Extract only the first line of the listing and every line after it up to and including the one with "from mathutils.bvhtree import BVHTree". Omit the pictures.

[start Data to process]

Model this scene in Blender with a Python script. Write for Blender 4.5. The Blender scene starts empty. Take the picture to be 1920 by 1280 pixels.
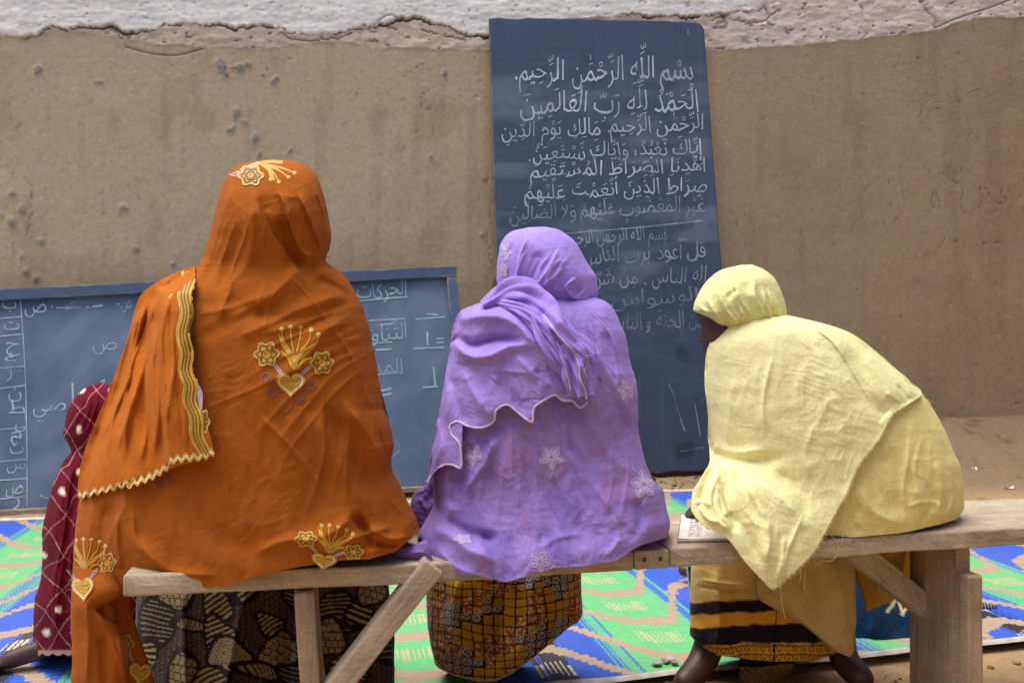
import bpy, bmesh, math, random
import numpy as np
from mathutils import Vector, Matrix
from mathutils.bvhtree import BVHTree

# ------------------------------------------------------------------ camera, sky, sun
S = bpy.context.scene
COL = S.collection
F, CX, CY, H = 1500.0, 960.0, 640.0, 0.80      # focal length in photo pixels, principal point, camera height
YAW = math.radians(12.4)                        # the bench, the mat and the wall all run at this angle
CA, SA = math.cos(YAW), math.sin(YAW)
cam = bpy.data.cameras.new('camera'); cam_o = bpy.data.objects.new('camera', cam); COL.objects.link(cam_o)
cam_o.location = (0, 0, H); cam_o.rotation_euler = (math.radians(90), 0, 0)
cam.sensor_width = 36; cam.lens = 36 * F / 1920; cam.clip_start = .05; cam.clip_end = 200
S.camera = cam_o
SUN_EL, SUN_AZ = math.radians(74), math.radians(-100)   # high over the left side of the yard, spread by cloud
w = bpy.data.worlds.new('World'); S.world = w; w.use_nodes = True
nt = w.node_tree; bg = nt.nodes['Background']
sky = nt.nodes.new('ShaderNodeTexSky'); sky.sky_type = 'NISHITA'; sky.sun_disc = False
sky.sun_elevation = SUN_EL; sky.sun_rotation = SUN_AZ; sky.dust_density = 4; sky.air_density = .9; sky.ozone_density = .4
nt.links.new(sky.outputs[0], bg.inputs[0]); bg.inputs[1].default_value = .13
sun = bpy.data.lights.new('sun', 'SUN'); sun.energy = 1.6; sun.angle = math.radians(48); sun.color = (1, .95, .87)
sun_o = bpy.data.objects.new('sun', sun); COL.objects.link(sun_o)
sd = Vector((math.sin(SUN_AZ) * math.cos(SUN_EL), math.cos(SUN_AZ) * math.cos(SUN_EL), math.sin(SUN_EL)))
sun_o.rotation_euler = sd.to_track_quat('Z', 'Y').to_euler(); sun_o.location = sd * 20
vs = S.view_settings; vs.view_transform = 'Standard'; vs.look = 'None'; vs.gamma = 1; vs.exposure = 0.95
vs.use_curve_mapping = False

# ------------------------------------------------------------------ numeric helpers
def lin(c):
    c = np.asarray(c, float) / 255.0
    return np.where(c <= .04045, c / 12.92, ((c + .055) / 1.055) ** 2.4)

def W(px, py, Y):                      # photo pixel + depth -> point in the place
    px, py, Y = np.broadcast_arrays(np.asarray(px, float), np.asarray(py, float), np.asarray(Y, float))
    return np.stack([(px - CX) / F * Y, Y, H - (py - CY) / F * Y], -1)

def G(px, py, z=0.0):                  # photo pixel -> point on the level z
    return W(px, py, (H - z) * F / (np.asarray(py, float) - CY))

def proj(p):
    return CX + F * p[..., 0] / p[..., 1], CY + F * (H - p[..., 2]) / p[..., 1]

def sst(a, b, x):
    t = np.clip((np.asarray(x, float) - a) / (b - a), 0, 1); return t * t * (3 - 2 * t)

def _h(ix, iy, s):
    n = (ix.astype(np.int64) * 374761393 + iy.astype(np.int64) * 668265263 + s * 974634541) & 0xffffffff
    n = ((n ^ (n >> 13)) * 1274126177) & 0xffffffff
    return ((n ^ (n >> 16)) & 0xffff) / 32767.5 - 1

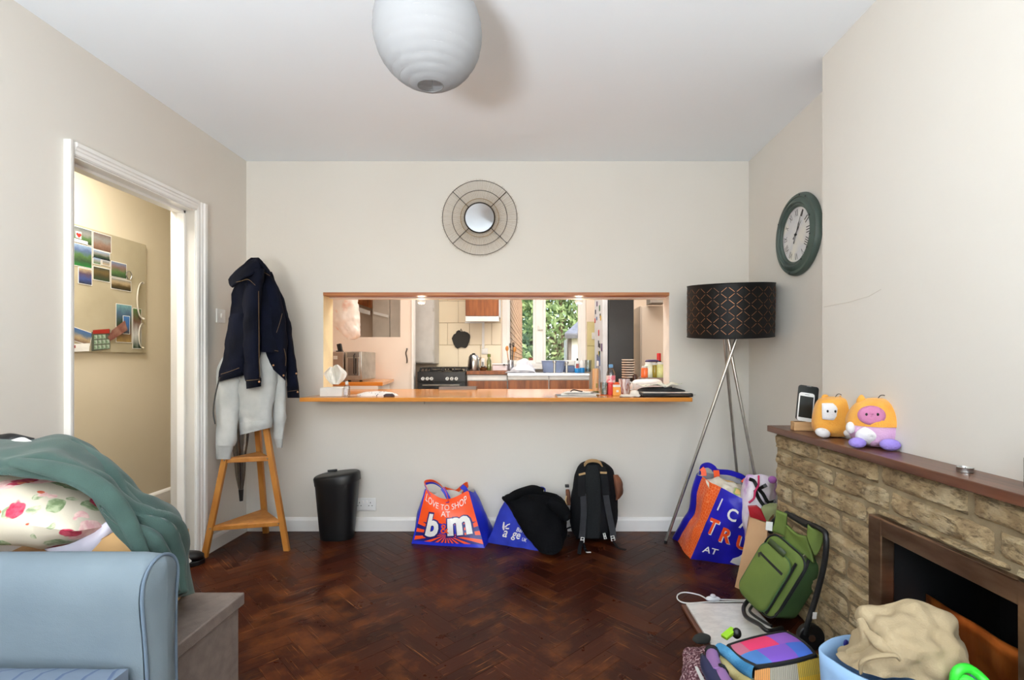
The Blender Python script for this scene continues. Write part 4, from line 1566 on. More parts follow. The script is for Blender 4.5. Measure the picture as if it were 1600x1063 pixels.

[end Data to process]

◆ Task answer
Model this scene in Blender with a Python script. Write for Blender 4.5. The Blender scene starts empty. Take the picture to be 1920 by 1280 pixels.
import bpy, bmesh, math, random
import numpy as np
from mathutils import Vector, Matrix
from mathutils.bvhtree import BVHTree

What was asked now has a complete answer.